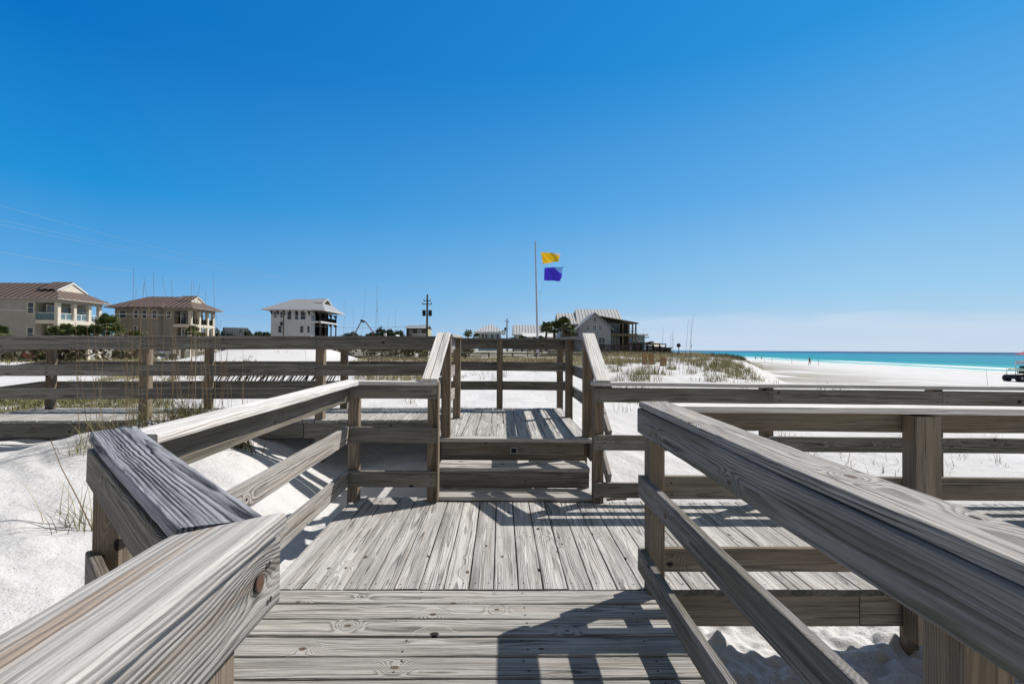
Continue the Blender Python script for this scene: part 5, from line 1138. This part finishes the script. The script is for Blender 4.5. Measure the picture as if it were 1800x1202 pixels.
spots = [(-81, 150, 1.6, ta, .8, 'dark evergreen behind the pale grey gable roof, at its left'), (-90, 152, 1.5, ta, .85, 'evergreen rising highest behind the tan villa corner'), (-74.0, 150, 1.6, tb_, .85, 'evergreen squeezed between the grey roof and the white house'), (-70.5, 146, 1.0, tb_, .8, 'low evergreen at the foot of the white house wall'),
         (-46.9, 140, 1.3, tb_, .68, 'evergreen seen under the porch of the white house'), (-44.2, 141, 1.3, ta, .72, 'first evergreen right of the white house'), (-41.0, 142, 1.3, tb_, .66, 'second evergreen right of the white house'),
         (-38.0, 142, 1.4, ta, .72, 'evergreen directly behind the boom arm'), (-32.0, 139, 1.0, ta, .85, 'widest evergreen behind the low flat-roofed building'), (-28.4, 141, .9, tb_, .62, 'last small evergreen of the row before the raised house'), (-26.5, 200, 2.6, tb_, .6, 'tiny evergreen left of the raised house deck'), (-2.0, 142, 3.6, ta, .62, 'dark tree top behind the blue cottage roof')]
for i, (x, y, z, src, s_, lab) in enumerate(spots): copy_thing(src, (x, y, z), lab, rot=i * .9, scale=s_)
sc_ = tree_proto('scrub_bush', 3.0, 1.6, 21, (-15, 56, .2), 'green-brown bush right of the long low boardwalk', 500, M_scrub, .16, 'bushes in the dunes'); sc_['category'] = 'bush'
bs = [(-34.6, 40, .5, 1.2, 'brown bush before the left villa, left of the garden wall'), (-36.6, 40, .5, 1.4, 'wide brown bush below the left villa balconies'), (-39.3, 41, .4, 1.3, 'brown bush below the left villa wall'), (-31.5, 41, .45, 1.3, 'brown bush just left of the white estate car'), (-43.5, 41, .2, 1.1, 'brown bush beside the small motorboat'),
      (-9.2, 46, .6, .9, 'bush behind the walkway rail, left of the stair railing'), (-11.5, 52, .3, 1.2, 'bush midway along the long low boardwalk'), (-7.0, 44, .5, .8, 'small bush nearest the left stair railing'), (-18, 54, .1, 1.2, 'bush at the left end of the long low boardwalk'), (-4.2, 50, .4, .8, 'small bush seen between the landing posts')]
for i, (x, y, z, s_, lab) in enumerate(bs): copy_thing(sc_, (x, y, hz(x, y) - .15), lab, rot=i * 1.7, scale=s_)
# ------------------------------------------------------------ grasses
def blade(mb, p, d, L, w_, bend, tone, seg=3, wind=0.35):
    s_ = Vector((-d.y, d.x, 0)).normalized() * w_; vs = []; dirn = Vector((d.x, d.y, 0))
    for i in range(seg + 1):
        u = i / seg; q_ = Vector(p) + Vector((0, 0, L * u * (1 - .35 * bend * u))) + dirn * L * (bend * u * u + .15 * u)
        ww = (1 - u) ** .7 if i < seg else 0.02
        vs += [q_ - s_ * ww, q_ + s_ * ww]
    mb.add(vs, [(2 * i, 2 * i + 1, 2 * i + 3, 2 * i + 2) for i in range(seg)], br=(tone, 0, 0))
def tuft(mb, x, y, z, n_, L, w_, dry=.5, spread=.06, rr_=R, seg=3):
    for _ in range(n_):
        a = rr_.uniform(0, 6.283); d = Vector((math.cos(a), math.sin(a), 0)) + Vector((-.25, .05, 0))
        blade(mb, (x + rr_.gauss(0, spread), y + rr_.gauss(0, spread), z - .02), d, L * rr_.uniform(.5, 1.15), w_, rr_.uniform(.1, .8), min(1, max(0, rr_.gauss(dry, .25))), seg)
def field(name, label, regs, m, cat='dune grass'):
    mb = MB()
    for (x0, x1, y0, y1, n_, L, w_, nb, thr, dry, cl) in regs:
        xs_ = NR.uniform(x0, x1, n_); ys2 = NR.uniform(y0, y1, n_)
        keep = (vnoise(xs_ / cl, ys2 / cl, 31) + .5 + .3 * vnoise(xs_ / cl * 3, ys2 / cl * 3, 32) > thr) & (xs_ < xedge(ys2) + .5) & ~((np.abs(xs_ + 16.4) < 6.3) & (ys2 > 28) & (ys2 < 45) & (NR.uniform(0, 1, n_) > .02))
        xs_, ys2 = xs_[keep], ys2[keep]; zs_ = height(xs_, ys2)
        for a, b2, c_ in zip(xs_, ys2, zs_): tuft(mb, a, b2, c_, nb, L * R.uniform(.6, 1.2), w_, dry, .07 if b2 < 30 else .25, seg=2)
    o = mb.build(name, m); stuff(o, label, cat); return o
field('dune_grass', 'sparse green-brown grass on the white dune right of the steps', [(2.2, 9.2, 9.5, 13.5, 420, .26, .007, 8, .60, .6, .8), (2.9, 10, 12.6, 22, 1900, .40, .0075, 8, .72, .8, .7), (2.6, 13, 6.6, 9.8, 200, .20, .004, 7, .66, .45, 1.0), (7.4, 9.8, 14.0, 20, 240, .42, .008, 9, .52, .6, 1.0)], M_grass)
field('dune_grass', 'dense dry grass covering the rise in front of the blue-grey house', [(3.2, 13, 21, 34, 1700, .46, .013, 6, .54, .75, 1.4), (9, 22, 34, 60, 2200, .5, .03, 7, .2, .6, 5), (1.5, 6, 24, 34, 700, .34, .013, 6, .36, .6, 2)], M_dry)
field('dune_scrub', 'dark low scrub along the dune ridge running to the beach', [(12, 62, 45, 128, 4600, .62, .055, 6, .18, .4, 9), (10, 32, 58, 90, 1500, .6, .05, 6, .15, .4, 8)], M_scrub, 'scrub')
field('dune_grass', 'band of dry grass on the sand behind the upper landing', [(-4, 3.4, 23, 31, 1300, .28, .011, 6, .28, .62, 2), (-2.5, 2.8, 14, 21, 60, .3, .008, 8, .66, .5, 1.2), (-16, 2, 30, 46, 2600, .38, .016, 6, .33, .6, 3)], M_dry)
field('dune_grass', 'yellow-green tufts behind the far rail of the left walkway', [(-6.8, -2.0, 12.2, 19, 900, .30, .009, 9, .42, .62, 1.4), (-12, -5, 13, 20, 700, .3, .010, 8, .46, .6, 1.6), (-4.2, -1.5, 8.2, 10.5, 40, .16, .005, 6, .6, .6, 1)], M_dry)
field('turf', 'brownish green turf patch beyond the left walkway', [(-14, -7.4, 7.6, 11.5, 7500, .13, .008, 7, .06, .45, 1.6), (-7.4, -5.6, 7.6, 9.5, 700, .13, .007, 7, .36, .5, .8), (-22, -8, 10.5, 24, 1700, .16, .010, 6, .50, .6, 2.4), (-50, -14, 24, 60, 3200, .35, .03, 5, .4, .6, 5)], M_grass, 'grass')
def plant(name, label, x, y, nst, hmax, rad_, leaves, Lleaf, m_st=M_stalk, lean=(-.1, .1), cat='sea oats', r_=.0027, grp='sea oats plants', seed=0, m_lf=None, wl=.0035):
    rr_ = random.Random(seed + int(abs(x) * 100)); z = hz(x, y)
    t_ = thing(name, (x, y, z), label, cat, grp)
    if nst:
        mb = MB()
        for _ in range(nst):
            bx_, by_ = x + rr_.gauss(0, rad_), y + rr_.gauss(0, rad_ * .5); zz = hz(bx_, by_); h_ = hmax * rr_.uniform(.5, 1.0)
            lx = rr_.uniform(*lean) * h_; ly = rr_.uniform(-.06, .06) * h_; cv = rr_.uniform(-.05, .05) * h_; n0 = len(mb.v)
            pts = [(bx_ + lx * u + cv * u * (1 - u) * 2, by_ + ly * u, zz - .03 + h_ * u) for u in (0, .25, .5, .75, 1)]
            mb.tube(pts, r_ * rr_.uniform(.8, 1.2), r_ * .45, 5); mb.br[n0:] = [(rr_.random(), 0, 0)] * (len(mb.v) - n0)
            if rr_.random() < .35:   # a broken dry leaf or seed spray near the top
                q_ = Vector(pts[3 if rr_.random() < .5 else 2])
                for k_ in range(3): blade(mb, q_, Vector((rr_.uniform(-1, 1), rr_.uniform(-.5, .5), 0)), h_ * .10, r_ * 1.1, 1.2, rr_.random())
        mb.build('stalks', m_st, t_)
    if leaves:
        mb = MB()
        for _ in range(leaves):
            bx_, by_ = x + rr_.gauss(0, rad_ * .9), y + rr_.gauss(0, rad_ * .5); a = rr_.uniform(0, 6.283)
            blade(mb, (bx_, by_, hz(bx_, by_) - .02), Vector((math.cos(a) - .2, math.sin(a), 0)), Lleaf * rr_.uniform(.5, 1.2), wl, rr_.uniform(.2, 1.0), rr_.random(), 5)
        mb.build('leaves', m_lf or M_grass, t_)
    return t_
plant('sea_oats', 'tall dry sea oats stalks by the left walkway, leftmost cluster', -4.35, 5.32, 9, 1.6, .16, 60, .35, seed=1, lean=(-.16, .02))
plant('sea_oats', 'tall dry sea oats in front of the walkway post, second cluster from the left', -3.95, 5.38, 14, 1.9, .15, 60, .38, seed=2, lean=(-.10, .06))
plant('sea_oats', 'dense green-based sea oats clump before the walkway rail, with the tallest stalks', -3.50, 5.45, 15, 1.95, .17, 340, .46, seed=3, wl=.005, lean=(-.14, .08))
plant('sea_oats', 'bushy green sea oats clump nearest the sunlit left railing', -3.16, 5.52, 9, 1.5, .15, 380, .44, seed=4, wl=.005, lean=(-.12, .14))
plant('sea_oats', 'few bent stalks at the right end of the left clumps', -2.85, 5.52, 5, 1.1, .10, 14, .30, seed=5, lean=(.0, .25))
plant('grass_tuft', 'wind-swept green grass tuft alone on the rippled sand at the left', -3.15, 3.62, 0, 1, .09, 40, .42, seed=6, cat='grass tuft', grp='grass tufts', wl=.003)
plant('grass_tuft', 'flattened grass trailing from the diagonal railing corner across the sand', -2.75, 3.85, 0, 1, .20, 46, .30, seed=7, cat='grass tuft', grp='grass tufts', wl=.0022)
plant('grass_tuft', 'small tuft between the left walkway deck and the corner railing', -4.15, 4.85, 2, .7, .14, 60, .26, seed=8, cat='grass tuft', grp='grass tufts', wl=.003)
mb = MB(); x0_, y0_ = -3.02, 3.62; z0_ = hz(x0_, y0_); mb.tube([(x0_, y0_, z0_ - .03), (x0_ - .13, y0_, z0_ + .24), (x0_ - .27, y0_ + .02, z0_ + .46), (x0_ - .36, y0_ + .03, z0_ + .66)], .0045, .0022, 6)
for k_ in range(5): blade(mb, Vector((x0_ - .36, y0_ + .03, z0_ + .64)), Vector((R.uniform(-1, 1), .3, 0)), .06, .002, 1.0, .8)
o = mb.build('oat_stalk', M_stalk); tag(o, 'single reddish dry stalk leaning left over the rippled sand', 'dry stalk')
plant('sea_oats', 'cluster of thin tall stalks against the sky right of the blue-grey house', 5.35, 14.6, 8, 1.95, .45, 40, .35, m_st=M_stalkG, seed=9, lean=(-.04, .12), r_=.006)
plant('sea_oats', 'lone thin stalks at the left side of the right dune', 4.2, 15.0, 3, 1.5, .35, 30, .3, m_st=M_stalkG, seed=10, lean=(-.03, .06), r_=.006)
plant('sea_oats', 'short stalks at the right end of the dune by the beach', 6.6, 14.4, 4, .9, .5, 40, .35, m_st=M_stalkG, seed=12, lean=(0, .15), r_=.005)
plant('sea_oats', 'row of faint tall stalks against the sky behind the boom', -3.3, 11.0, 9, 2.5, .5, 20, .35, m_st=M_stalkG, seed=13, lean=(-.10, .14), r_=.0030)
plant('sea_oats', 'faint tall stalks against the sky left of the small raised house', -2.35, 11.5, 6, 2.35, .32, 16, .35, m_st=M_stalkG, seed=14, lean=(.0, .16), r_=.0030)
for i, (x, y, n_, L) in enumerate(((4.15, 6.9, 30, .28), (6.6, 7.3, 30, .26), (8.9, 8.4, 60, .30), (2.3, 8.9, 24, .26), (9.9, 8.0, 40, .28), (4.9, 5.9, 18, .22))):
    plant('grass_tuft', ('thin curling tuft on the sand behind the thick square post', 'tuft on bright sand right of the thick square post', 'dark tuft on the sand near the right edge', 'wispy tuft right of the stair railing, on rippled sand', 'tuft cut by the right edge, between the far rails', 'tiny tuft between the rails, left of the thick square post')[i], x, y, 0, 1, .14, n_, L, seed=20 + i, cat='grass tuft', grp='grass tufts', wl=.0028)
# fallen stick by the deck
mb = MB(); mb.tube([tuple(W(.93, 4.33, -.02)), tuple(W(1.08, 4.35, -.012)), tuple(W(1.16, 4.36, -.02))], .013, .010, 7); tag(mb.build('stick', M_trunk), 'short brown stick lying at the foot of the right steps post', 'stick')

* * *

#### [Problem statement]
Copy every line of the listing that includes the string "from".

#### [Written response]
Continue the Blender Python script for this scene: part 5, from line 1138. This part finishes the script. The script is for Blender 4.5. Measure the picture as if it were 1800x1202 pixels.
plant('sea_oats', 'tall dry sea oats in front of the walkway post, second cluster from the left', -3.95, 5.38, 14, 1.9, .15, 60, .38, seed=2, lean=(-.10, .06))
plant('grass_tuft', 'flattened grass trailing from the diagonal railing corner across the sand', -2.75, 3.85, 0, 1, .20, 46, .30, seed=7, cat='grass tuft', grp='grass tufts', wl=.0022)